**WORK TO DO**:
Output, please, exactly those lines of the listing that come before the line with "S = bpy.context.scene", along with that line itself.

(begin)

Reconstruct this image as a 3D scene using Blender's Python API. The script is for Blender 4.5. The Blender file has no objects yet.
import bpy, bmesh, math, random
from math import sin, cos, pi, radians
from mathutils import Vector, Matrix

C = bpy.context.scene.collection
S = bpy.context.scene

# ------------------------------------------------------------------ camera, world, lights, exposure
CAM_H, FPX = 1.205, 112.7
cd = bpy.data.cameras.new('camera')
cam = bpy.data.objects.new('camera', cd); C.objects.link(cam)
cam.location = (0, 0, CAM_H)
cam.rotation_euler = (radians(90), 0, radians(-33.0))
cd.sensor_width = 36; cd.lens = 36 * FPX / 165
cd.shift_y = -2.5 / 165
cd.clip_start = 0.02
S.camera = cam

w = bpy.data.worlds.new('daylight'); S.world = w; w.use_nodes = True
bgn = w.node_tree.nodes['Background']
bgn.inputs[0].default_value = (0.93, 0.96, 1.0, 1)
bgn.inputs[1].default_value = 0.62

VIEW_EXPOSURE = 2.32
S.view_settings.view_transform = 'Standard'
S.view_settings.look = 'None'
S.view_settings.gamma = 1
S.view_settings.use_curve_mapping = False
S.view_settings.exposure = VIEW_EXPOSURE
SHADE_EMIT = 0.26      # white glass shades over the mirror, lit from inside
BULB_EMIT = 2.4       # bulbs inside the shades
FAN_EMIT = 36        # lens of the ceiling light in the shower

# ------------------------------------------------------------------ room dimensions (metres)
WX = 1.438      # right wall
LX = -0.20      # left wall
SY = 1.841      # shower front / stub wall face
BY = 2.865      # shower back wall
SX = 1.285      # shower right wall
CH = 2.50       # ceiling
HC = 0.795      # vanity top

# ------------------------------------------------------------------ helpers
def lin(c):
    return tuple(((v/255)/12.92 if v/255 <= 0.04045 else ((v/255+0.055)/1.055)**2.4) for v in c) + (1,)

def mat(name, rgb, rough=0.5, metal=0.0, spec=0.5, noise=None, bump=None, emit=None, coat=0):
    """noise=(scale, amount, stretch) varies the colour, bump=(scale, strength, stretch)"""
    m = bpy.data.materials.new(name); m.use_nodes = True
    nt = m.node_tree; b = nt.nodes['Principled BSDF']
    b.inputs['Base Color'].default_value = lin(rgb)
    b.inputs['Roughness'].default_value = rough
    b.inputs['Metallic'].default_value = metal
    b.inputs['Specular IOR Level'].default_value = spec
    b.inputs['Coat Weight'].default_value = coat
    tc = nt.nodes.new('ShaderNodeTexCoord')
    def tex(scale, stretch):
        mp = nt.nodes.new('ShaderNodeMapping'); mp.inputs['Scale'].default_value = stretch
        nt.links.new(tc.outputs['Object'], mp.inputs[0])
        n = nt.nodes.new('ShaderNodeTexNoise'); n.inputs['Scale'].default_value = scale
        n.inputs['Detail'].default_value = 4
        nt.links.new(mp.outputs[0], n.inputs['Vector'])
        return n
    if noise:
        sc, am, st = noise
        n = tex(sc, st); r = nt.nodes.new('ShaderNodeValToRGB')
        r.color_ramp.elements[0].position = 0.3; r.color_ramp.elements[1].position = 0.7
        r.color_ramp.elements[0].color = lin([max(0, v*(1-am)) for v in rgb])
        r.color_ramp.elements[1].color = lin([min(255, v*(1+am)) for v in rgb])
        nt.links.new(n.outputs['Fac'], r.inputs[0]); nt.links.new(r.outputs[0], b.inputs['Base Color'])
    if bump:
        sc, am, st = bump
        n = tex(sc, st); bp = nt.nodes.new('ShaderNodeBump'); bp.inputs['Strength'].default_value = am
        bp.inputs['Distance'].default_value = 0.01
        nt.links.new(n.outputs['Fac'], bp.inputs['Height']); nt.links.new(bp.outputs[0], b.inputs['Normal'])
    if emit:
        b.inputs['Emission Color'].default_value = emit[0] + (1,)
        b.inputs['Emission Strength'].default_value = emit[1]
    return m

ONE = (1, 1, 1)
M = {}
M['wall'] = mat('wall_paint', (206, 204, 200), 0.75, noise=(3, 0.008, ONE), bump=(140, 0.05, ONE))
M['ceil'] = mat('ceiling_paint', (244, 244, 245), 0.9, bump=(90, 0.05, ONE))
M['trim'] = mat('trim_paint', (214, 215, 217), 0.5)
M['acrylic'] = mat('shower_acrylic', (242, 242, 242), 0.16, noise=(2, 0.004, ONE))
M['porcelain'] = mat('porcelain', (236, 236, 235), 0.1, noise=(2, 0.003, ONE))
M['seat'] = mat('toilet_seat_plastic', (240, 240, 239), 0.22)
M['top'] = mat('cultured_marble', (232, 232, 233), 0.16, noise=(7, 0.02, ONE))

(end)

**ANSWER IN FULL**:
Reconstruct this image as a 3D scene using Blender's Python API. The script is for Blender 4.5. The Blender file has no objects yet.
import bpy, bmesh, math, random
from math import sin, cos, pi, radians
from mathutils import Vector, Matrix

C = bpy.context.scene.collection
S = bpy.context.scene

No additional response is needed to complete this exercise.